(Objective): Each line of the data that includes the string "lambda" is to be copied out.

------------------------------

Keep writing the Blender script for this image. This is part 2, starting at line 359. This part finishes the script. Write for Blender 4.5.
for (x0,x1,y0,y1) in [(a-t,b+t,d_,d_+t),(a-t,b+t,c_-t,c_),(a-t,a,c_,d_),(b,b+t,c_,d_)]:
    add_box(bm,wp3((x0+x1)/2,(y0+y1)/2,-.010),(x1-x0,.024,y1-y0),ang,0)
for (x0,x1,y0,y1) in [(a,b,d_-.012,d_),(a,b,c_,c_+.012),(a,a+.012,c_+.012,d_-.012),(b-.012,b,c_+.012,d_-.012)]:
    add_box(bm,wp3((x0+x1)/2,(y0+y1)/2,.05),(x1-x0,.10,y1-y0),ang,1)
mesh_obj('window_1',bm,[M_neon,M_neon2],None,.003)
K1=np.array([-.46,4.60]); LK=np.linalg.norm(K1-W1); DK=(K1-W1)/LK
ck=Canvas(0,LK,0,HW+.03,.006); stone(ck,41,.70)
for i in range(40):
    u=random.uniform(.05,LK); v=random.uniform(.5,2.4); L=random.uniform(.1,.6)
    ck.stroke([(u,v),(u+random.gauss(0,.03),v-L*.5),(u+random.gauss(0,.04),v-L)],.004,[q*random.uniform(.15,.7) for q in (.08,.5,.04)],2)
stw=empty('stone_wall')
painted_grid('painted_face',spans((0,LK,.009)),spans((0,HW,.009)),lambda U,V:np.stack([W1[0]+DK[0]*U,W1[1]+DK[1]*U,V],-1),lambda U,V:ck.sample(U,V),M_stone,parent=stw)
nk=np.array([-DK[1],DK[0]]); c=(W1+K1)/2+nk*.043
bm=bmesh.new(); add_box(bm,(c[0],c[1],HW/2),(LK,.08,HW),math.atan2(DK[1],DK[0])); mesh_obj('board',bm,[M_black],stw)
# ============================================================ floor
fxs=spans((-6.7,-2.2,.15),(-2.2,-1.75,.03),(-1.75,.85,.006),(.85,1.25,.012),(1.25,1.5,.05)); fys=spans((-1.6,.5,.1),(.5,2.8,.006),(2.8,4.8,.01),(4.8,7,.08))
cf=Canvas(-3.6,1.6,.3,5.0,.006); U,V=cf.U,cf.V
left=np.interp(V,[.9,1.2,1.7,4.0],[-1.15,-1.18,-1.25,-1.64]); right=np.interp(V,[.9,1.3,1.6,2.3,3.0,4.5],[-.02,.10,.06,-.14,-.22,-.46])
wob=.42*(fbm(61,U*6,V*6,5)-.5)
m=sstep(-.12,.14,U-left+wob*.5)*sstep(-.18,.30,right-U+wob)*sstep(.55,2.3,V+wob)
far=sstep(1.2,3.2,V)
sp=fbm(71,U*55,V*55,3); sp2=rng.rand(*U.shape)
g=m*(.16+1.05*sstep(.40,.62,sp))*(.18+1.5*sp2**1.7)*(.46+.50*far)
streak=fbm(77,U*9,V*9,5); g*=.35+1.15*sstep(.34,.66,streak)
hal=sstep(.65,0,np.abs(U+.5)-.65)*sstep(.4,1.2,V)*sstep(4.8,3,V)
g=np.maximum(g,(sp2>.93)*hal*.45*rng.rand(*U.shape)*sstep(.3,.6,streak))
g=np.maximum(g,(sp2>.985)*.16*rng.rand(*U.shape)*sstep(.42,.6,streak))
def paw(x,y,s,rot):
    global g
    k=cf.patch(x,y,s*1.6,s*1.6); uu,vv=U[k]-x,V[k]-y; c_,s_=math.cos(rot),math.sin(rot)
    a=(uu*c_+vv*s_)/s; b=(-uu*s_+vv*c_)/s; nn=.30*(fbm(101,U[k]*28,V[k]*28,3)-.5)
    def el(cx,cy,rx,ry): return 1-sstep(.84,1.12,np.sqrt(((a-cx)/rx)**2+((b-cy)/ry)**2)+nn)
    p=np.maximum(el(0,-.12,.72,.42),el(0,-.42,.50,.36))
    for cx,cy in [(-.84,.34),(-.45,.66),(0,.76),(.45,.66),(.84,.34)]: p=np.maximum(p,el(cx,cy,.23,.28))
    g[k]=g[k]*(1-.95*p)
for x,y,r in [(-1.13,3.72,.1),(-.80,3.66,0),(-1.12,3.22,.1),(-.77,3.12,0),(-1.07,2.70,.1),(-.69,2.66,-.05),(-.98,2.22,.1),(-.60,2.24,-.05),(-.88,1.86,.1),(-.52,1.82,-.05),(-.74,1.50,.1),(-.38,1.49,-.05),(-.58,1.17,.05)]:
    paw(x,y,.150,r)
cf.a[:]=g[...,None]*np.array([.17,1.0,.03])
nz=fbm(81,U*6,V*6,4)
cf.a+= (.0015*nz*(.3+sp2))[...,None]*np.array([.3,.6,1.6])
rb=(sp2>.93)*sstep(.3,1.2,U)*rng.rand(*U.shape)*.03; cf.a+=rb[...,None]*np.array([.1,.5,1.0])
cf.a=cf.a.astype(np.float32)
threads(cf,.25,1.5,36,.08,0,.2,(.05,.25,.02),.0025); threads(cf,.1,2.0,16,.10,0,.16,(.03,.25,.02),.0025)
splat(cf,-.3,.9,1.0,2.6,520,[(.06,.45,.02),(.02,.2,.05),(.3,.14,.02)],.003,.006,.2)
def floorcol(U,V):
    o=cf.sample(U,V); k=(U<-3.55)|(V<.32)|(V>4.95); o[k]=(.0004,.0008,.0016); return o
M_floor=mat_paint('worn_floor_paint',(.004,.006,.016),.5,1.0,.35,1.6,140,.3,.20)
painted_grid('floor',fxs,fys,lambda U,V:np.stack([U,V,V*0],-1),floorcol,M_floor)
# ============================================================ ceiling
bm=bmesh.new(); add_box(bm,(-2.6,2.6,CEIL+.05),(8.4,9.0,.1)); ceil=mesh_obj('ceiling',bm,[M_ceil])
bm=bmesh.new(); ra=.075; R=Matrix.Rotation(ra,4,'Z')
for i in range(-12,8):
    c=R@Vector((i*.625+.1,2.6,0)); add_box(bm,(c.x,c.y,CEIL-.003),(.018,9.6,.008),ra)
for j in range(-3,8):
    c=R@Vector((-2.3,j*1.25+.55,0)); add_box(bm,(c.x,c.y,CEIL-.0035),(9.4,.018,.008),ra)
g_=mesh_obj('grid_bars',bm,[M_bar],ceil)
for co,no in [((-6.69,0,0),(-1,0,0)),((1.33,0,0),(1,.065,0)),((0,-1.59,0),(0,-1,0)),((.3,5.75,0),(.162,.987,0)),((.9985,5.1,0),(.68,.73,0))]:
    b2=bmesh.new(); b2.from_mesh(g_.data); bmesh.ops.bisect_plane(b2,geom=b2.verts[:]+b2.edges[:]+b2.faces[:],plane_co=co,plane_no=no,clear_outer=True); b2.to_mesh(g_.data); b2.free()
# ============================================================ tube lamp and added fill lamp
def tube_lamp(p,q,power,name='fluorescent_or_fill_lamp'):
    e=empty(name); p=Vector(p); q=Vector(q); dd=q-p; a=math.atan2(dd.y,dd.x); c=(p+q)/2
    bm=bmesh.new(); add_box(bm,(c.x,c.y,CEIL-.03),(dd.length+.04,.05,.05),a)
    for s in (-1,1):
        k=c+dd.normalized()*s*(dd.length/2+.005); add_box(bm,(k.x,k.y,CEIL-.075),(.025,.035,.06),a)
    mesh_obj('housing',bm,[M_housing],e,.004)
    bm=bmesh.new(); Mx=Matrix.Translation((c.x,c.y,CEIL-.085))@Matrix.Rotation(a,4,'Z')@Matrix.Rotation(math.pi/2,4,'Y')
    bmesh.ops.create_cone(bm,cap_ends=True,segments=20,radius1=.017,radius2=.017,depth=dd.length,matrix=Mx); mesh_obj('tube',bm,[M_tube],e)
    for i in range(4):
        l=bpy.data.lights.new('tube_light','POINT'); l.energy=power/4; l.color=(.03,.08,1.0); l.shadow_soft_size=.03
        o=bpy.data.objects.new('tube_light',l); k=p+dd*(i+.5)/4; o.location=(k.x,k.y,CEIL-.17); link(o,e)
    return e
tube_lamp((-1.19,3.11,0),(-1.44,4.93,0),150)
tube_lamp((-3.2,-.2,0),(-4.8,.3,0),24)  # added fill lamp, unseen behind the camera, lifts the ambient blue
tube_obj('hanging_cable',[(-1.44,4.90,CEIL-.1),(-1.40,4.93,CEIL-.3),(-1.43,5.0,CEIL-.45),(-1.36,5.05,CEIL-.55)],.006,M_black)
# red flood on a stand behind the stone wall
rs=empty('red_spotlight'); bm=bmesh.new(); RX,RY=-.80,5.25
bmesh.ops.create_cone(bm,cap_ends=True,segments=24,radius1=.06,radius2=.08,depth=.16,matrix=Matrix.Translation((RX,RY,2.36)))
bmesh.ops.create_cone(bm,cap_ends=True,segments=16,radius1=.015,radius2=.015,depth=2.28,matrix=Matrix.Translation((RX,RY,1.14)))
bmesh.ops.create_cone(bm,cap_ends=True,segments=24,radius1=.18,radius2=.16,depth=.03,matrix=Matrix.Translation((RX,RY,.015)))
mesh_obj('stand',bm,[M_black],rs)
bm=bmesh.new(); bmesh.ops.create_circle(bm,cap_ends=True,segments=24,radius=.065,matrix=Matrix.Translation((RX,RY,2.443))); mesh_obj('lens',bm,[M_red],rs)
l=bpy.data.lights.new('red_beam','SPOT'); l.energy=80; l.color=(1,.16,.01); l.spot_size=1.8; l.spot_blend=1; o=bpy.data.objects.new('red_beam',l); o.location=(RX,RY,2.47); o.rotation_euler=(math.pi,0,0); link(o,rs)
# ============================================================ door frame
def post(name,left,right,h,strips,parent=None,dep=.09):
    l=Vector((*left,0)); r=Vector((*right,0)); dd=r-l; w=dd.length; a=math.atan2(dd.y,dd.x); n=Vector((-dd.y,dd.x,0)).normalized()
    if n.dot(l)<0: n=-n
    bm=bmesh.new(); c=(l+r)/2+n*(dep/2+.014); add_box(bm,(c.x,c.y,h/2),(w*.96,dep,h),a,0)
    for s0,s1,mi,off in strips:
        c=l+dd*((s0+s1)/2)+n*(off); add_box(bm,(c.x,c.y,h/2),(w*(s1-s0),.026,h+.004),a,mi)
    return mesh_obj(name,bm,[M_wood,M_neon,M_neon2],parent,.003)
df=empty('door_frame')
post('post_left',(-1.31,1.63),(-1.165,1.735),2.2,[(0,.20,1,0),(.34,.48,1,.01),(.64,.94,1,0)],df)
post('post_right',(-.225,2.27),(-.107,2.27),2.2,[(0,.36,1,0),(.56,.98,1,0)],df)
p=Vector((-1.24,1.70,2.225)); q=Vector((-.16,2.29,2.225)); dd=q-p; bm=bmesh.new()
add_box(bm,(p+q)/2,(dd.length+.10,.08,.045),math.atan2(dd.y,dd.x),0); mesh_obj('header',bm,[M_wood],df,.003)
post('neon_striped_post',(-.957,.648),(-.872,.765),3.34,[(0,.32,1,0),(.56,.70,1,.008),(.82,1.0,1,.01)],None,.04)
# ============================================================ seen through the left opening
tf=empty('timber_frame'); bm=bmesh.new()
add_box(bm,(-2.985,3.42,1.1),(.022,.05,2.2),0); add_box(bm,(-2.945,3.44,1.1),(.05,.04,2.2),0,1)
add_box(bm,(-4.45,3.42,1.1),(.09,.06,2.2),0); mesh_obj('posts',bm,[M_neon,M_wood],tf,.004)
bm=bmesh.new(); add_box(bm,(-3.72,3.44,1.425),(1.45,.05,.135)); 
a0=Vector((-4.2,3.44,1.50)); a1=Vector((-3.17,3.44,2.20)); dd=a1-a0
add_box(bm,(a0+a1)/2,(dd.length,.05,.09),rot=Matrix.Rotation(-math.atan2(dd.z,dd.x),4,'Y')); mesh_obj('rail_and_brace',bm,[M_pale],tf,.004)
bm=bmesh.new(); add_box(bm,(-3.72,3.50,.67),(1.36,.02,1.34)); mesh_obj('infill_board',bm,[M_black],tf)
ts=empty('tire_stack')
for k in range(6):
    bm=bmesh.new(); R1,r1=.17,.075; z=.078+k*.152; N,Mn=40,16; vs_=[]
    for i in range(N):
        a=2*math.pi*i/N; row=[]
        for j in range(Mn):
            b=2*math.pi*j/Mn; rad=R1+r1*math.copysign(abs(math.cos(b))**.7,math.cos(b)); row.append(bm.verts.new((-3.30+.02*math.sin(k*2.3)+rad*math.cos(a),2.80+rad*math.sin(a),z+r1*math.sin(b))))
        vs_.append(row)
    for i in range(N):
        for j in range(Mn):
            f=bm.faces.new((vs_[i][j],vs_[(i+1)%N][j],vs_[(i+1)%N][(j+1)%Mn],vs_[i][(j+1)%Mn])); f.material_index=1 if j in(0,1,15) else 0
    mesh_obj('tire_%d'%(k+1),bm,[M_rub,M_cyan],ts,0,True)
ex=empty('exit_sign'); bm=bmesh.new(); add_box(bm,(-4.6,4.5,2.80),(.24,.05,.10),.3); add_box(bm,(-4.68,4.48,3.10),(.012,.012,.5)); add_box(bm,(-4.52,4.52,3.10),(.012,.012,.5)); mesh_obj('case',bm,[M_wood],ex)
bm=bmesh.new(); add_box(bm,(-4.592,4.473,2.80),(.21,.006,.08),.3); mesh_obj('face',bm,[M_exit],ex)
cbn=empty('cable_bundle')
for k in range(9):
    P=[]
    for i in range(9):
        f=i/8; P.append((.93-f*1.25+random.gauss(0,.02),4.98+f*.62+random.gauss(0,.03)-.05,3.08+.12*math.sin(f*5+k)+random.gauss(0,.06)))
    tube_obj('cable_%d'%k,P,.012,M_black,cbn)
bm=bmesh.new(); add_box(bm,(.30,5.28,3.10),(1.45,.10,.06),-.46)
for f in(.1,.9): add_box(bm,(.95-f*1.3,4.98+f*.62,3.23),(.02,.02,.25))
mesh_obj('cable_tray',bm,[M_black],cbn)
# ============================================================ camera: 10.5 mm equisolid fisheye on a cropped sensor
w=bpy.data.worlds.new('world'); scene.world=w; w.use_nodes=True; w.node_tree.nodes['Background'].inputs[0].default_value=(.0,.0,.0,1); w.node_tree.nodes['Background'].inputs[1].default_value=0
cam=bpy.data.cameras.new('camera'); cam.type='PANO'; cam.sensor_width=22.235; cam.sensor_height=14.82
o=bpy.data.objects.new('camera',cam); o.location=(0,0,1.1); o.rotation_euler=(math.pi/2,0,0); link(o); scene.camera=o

------------------------------

(Answer to this problem):
painted_grid('painted_face',spans((0,LK,.009)),spans((0,HW,.009)),lambda U,V:np.stack([W1[0]+DK[0]*U,W1[1]+DK[1]*U,V],-1),lambda U,V:ck.sample(U,V),M_stone,parent=stw)
painted_grid('floor',fxs,fys,lambda U,V:np.stack([U,V,V*0],-1),floorcol,M_floor)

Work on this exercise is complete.